Global Soil Inorganic Carbon Database
Data repository for the paper "Size, distribution and vulnerability of the global soil inorganic carbon (Huang et al. 2024, Science, DOI: 10.1126/science.adi7918)". The global soil inorganic carbon (SIC) database provides high-resolution (30 arc-seconds) global gridded SIC data for three soil depths (0-30cm, 30-100cm, 100-200cm). SIC is expressed as carbonate equivalent in fine earth (i.e., ≤ 2 mm), in unit of gC/kg(soil).
This dataset includes six gridded data files in NetCDF format. Three files provide the estimations of present-day SIC for three soil depths. The other three files contain values of the standard deviations of each estimation based on machine learning models built during 10-fold cross validation. These data are generated through linking measured SIC content (N > 200,000) to spatially explicit environment covariates by using the machine learning models (two-part models: binary classification and regression model) (Materials and Methods).

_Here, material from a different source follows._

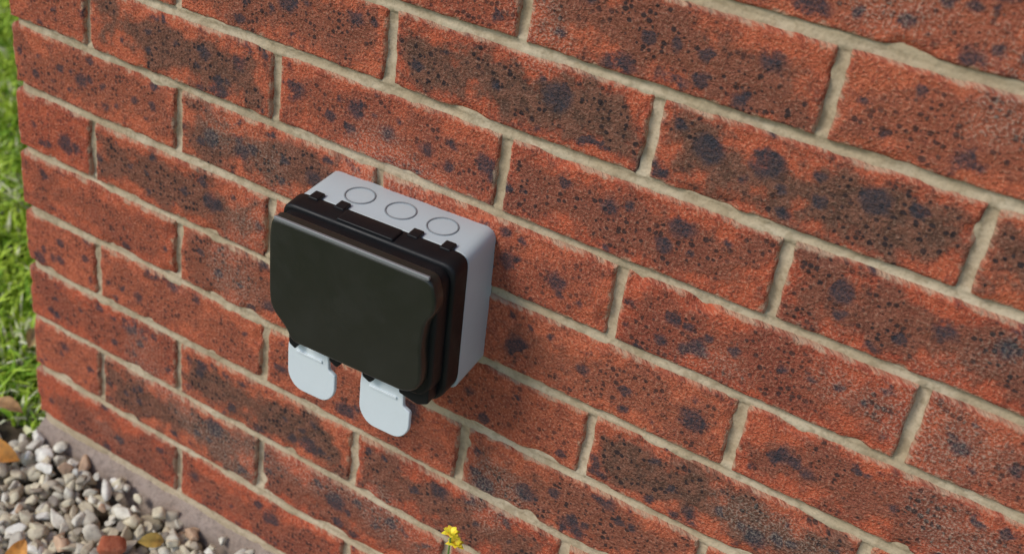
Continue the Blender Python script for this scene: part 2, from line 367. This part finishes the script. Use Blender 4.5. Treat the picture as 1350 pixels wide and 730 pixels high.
def tab(name,x,z):
    s=1.12
    o=[(-.021,.026,.002),(-.014,.0265,.002),(-.012,.032,.001),(-.008,.032,.001),(-.006,.0265,.001),(.009,.0265,.001),(.010,.032,.001),(.014,.032,.001),(.0155,.0255,.002),
       (.0165,.004,.002),(.0225,.001,.002),(.0225,-.018,.008),(.014,-.0285,.007),(-.014,-.0285,.008),(-.0225,-.018,.008),(-.0225,.010,.004)][::-1]
    o=[(x+a*s,z+b*s,r) for a,b,r in o]
    part(name,rounded(o,.002,4),-.0745,-.0785,M_tab,.0010,3,.985)
    part(name+'_rib',rounded(rect(x-.015,x+.012,z+.010,z+.0125),.001),-.0775,-.0800,M_tab,.0005)
tab('cable_tab_1',.4375,.4185); tab('cable_tab_2',.5130,.4165)

# ------------------------------------------------------------------ small yellow-flowered weed
M_weed=mat_col('weed',.5,60,.05,0)
def weed(base,top):
    root=empty('yellow_flower',base); Vg=[];Fg=[];Cg=[]
    def tube(a,b,r0,r1,bend):
        a=Vector(a);b=Vector(b);c0=len(Vg);N=8;K=6
        for i in range(N+1):
            t=i/N;p=a.lerp(b,t)+Vector(bend)*math.sin(t*math.pi); r=r0*(1-t)+r1*t
            for k in range(K): Vg.append((p.x+r*math.cos(k*math.tau/K),p.y+r*math.sin(k*math.tau/K),p.z)); Cg.append((.14,.26,.05))
        for i in range(N):
            for k in range(K): Fg.append((c0+i*K+k,c0+i*K+(k+1)%K,c0+(i+1)*K+(k+1)%K,c0+(i+1)*K+k))
    def blade(p,d,L,W,c):
        p=Vector(p);d=Vector(d).normalized(); s=d.cross(Vector((0,0,1)));s=s.normalized() if s.length>.01 else Vector((1,0,0)); c0=len(Vg);N=5
        for i in range(N+1):
            t=i/N;w=W*math.sin(math.pi*(t*.9+.08)); q=p+d*L*t+Vector((0,0,-.35*L*t*t))
            for sg in (-1,1): Vg.append((q+s*w*sg)[:]); Cg.append([x*random.uniform(.8,1.15) for x in c])
        for i in range(N): Fg.append((c0+2*i,c0+2*i+1,c0+2*i+3,c0+2*i+2))
    T=Vector(top)-Vector(base); tube((0,0,0),T,.0016,.0009,(.006,.004,0))
    tube(T*.55,T*.90+Vector((.020,-.004,-.002)),.001,.0007,(.003,0,0))
    for i in range(18):
        t=random.uniform(.05,.93);a=random.uniform(0,6.28); blade(T*t,(math.cos(a),math.sin(a),.5),random.uniform(.015,.030),.0035,(.18,.34,.07))
    for f_,(cn,R) in enumerate(((T,.009),(T+Vector((.004,.003,-.013)),.009),(T*.90+Vector((.020,-.004,-.002)),.007))):
        for i in range(14):
            a=i*2.4; blade(cn,(math.cos(a),math.sin(a),.25+.5*(i%3)),R,.0026,(.92,.76,.05) if f_<2 else (.40,.52,.08))
    mesh_obj('stem_leaves_petals',Vg,Fg,M_weed,root,True,None,np.array(Cg))
weed((.570,-.075,.03),(.586,-.060,.293))

# ------------------------------------------------------------------ camera (solved from brick coursing)
q=[.8828,-.7597,1.1118,-.514,-.4871,.0946,1579.962,519.2845,136.1665]
ya,pi_,ro=q[3:6]
f=np.array([math.sin(ya)*math.cos(pi_),math.cos(ya)*math.cos(pi_),math.sin(pi_)])
rt=np.cross(f,[0,0,1]);rt/=np.linalg.norm(rt);up=np.cross(rt,f); c,s=math.cos(ro),math.sin(ro)
R_,U_=c*rt+s*up,-s*rt+c*up
cam=bpy.data.cameras.new('camera'); co=bpy.data.objects.new('camera',cam); scene.collection.objects.link(co)
m=Matrix(((R_[0],U_[0],-f[0],q[0]),(R_[1],U_[1],-f[1],q[1]),(R_[2],U_[2],-f[2],q[2]),(0,0,0,1))); co.matrix_world=m
cam.sensor_width=36; cam.sensor_fit='HORIZONTAL'; cam.lens=q[6]/1350*36
cam.shift_x=(675-q[7])/1350; cam.shift_y=-(365-q[8])/1350; cam.clip_start=.02; cam.clip_end=400
cam.dof.use_dof=True; cam.dof.focus_distance=.96; cam.dof.aperture_fstop=6.3
scene.camera=co

# ------------------------------------------------------------------ light
tr=Vector((.66,.90,-1.05)).normalized()
el=math.asin(-tr.z); rot=math.atan2(-tr.x,-tr.y)
L=bpy.data.lights.new('sun','SUN'); L.energy=2.0; L.angle=math.radians(17); L.color=(1,.95,.87)
lo=bpy.data.objects.new('sun',L); scene.collection.objects.link(lo); lo.rotation_euler=tr.to_track_quat('-Z','Y').to_euler(); lo.location=(-2,-4,4)
w=bpy.data.worlds.new('World'); scene.world=w; w.use_nodes=True; nt=w.node_tree
sk=nt.nodes.new('ShaderNodeTexSky'); sk.sky_type='NISHITA'; sk.sun_disc=False; sk.sun_elevation=el; sk.sun_rotation=rot%math.tau
bg=nt.nodes['Background']; nt.links.new(sk.outputs[0],bg.inputs[0]); bg.inputs[1].default_value=.15
scene.view_settings.view_transform='Standard'; scene.view_settings.look='None'; scene.view_settings.exposure=0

There are two csv files documenting the compiled measured SIC at different locations across the globe. Site-level measurements were collected from the ISRIC World Soil Information Service (WoSIS) with standardised soil profile data, supplemented by additional databases from National Soil Surveys, resamplings and new measurements from China, from literature via “China National Knowledge Infrastructure” (https://www.cnki.net/) and “Web of Science” (http://www.isiknowledge.com/), from additional samples collected in South-West Germany, Egypt and Russia. University of Hohenheim holds the ownership of the measured data with the label "Germany_xxx". A small portion of entries of measured samples located in northeast China are left empty due to data sharing policies. For users need this part of data, please address to Dr. Songbai Hong (songbaih@pku.edu.cn). The gridded NetCDF data is likely to be less accurate in observation limited regions compared to regions with enough measurements. Caution is advised when applying this data in such areas. Variable names follow the conventions used in WoSIS snapshot - September 2019. The study of "Significant loss of soil inorganic carbon at the continental scale" (National Science Review, Volume 9, Issue 2, February 2022, nwab120) and Supplementary Table S12 provide literature lists from which additional measurements were extracted.
This archive also hosts programming codes for reading compiled data, training predictive models, generating NetCDF files or creating visual displays.